Hello there lovelies!

Today I'm back with a finished project, just like I promised earlier this week. At that time I still had some hand sewing left to do, but it really didn't even feel like such a chore this time. A self-inflicted blog-deadline really helps me finish projects!

This is the fabric that really saved the day. This jacket has been long in the making. Originally my mom sewed the blazer together, but the fit was awful and it got tossed aside. So I volunteered to get creative with fixing everything that was wrong with it, to transfer the necessary changes to the original pattern pieces and to finish the jacket lining and all. 

The jacket did have a center back seam originally if I remember correctly, but the  shoulder darts that you can see here are extensions of additional bust darts we used to remove the extra width in the shoulder area.

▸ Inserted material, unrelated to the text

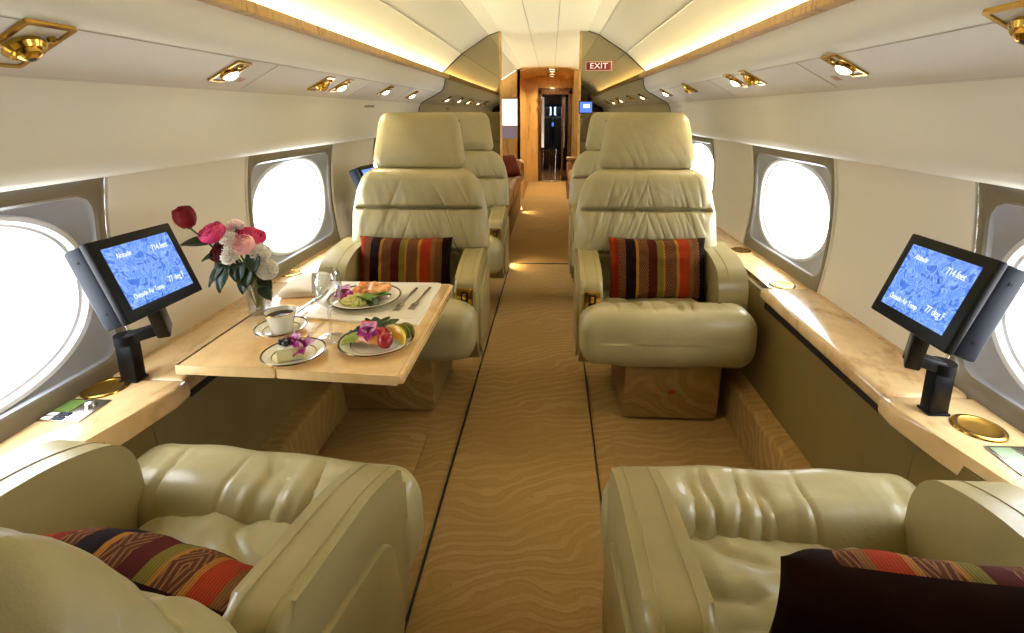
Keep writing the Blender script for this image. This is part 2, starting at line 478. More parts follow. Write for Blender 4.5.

This wool blend really is the best. The wool combined with the weave makes it possible to sculpt the pattern pieces into whatever your want. Most of the changes would not have been possible to make in a dense cotton for instance.

The sleeves were some kind of huge bell sleeves I think, but we slimmed them down by removing quite a bit of the extra width.

 I know I'm totally spamming you with pictures, but I just love this fabric so much!

The blazer will be worn open and it doesn't have any buttons at all (that's the reason behind the needles showing in the pictures, the blazer just looked better on my mannequin closed).

In the picture above you can see one of the changes we made. That dart is not supposed to be there, but the upper chest and shoulder area was HUGE, so we made a pleat that you can't even see when the collar is down like it's supposed to be. 

And some pictures from the inside, just because everything is so pretty and neat! An exception to that neatness is of course the small pleat I had to make in the corner where the lining and the facing meet. I probably made some mistake when I drafted the pattern pieces for the lining, since they were not included in the pattern.

So what do you think, did the extra darts ruin the blazer? Has anyone else fallen in love with wool because it's so forgiving? Doesn't it feel great to finish an UFO?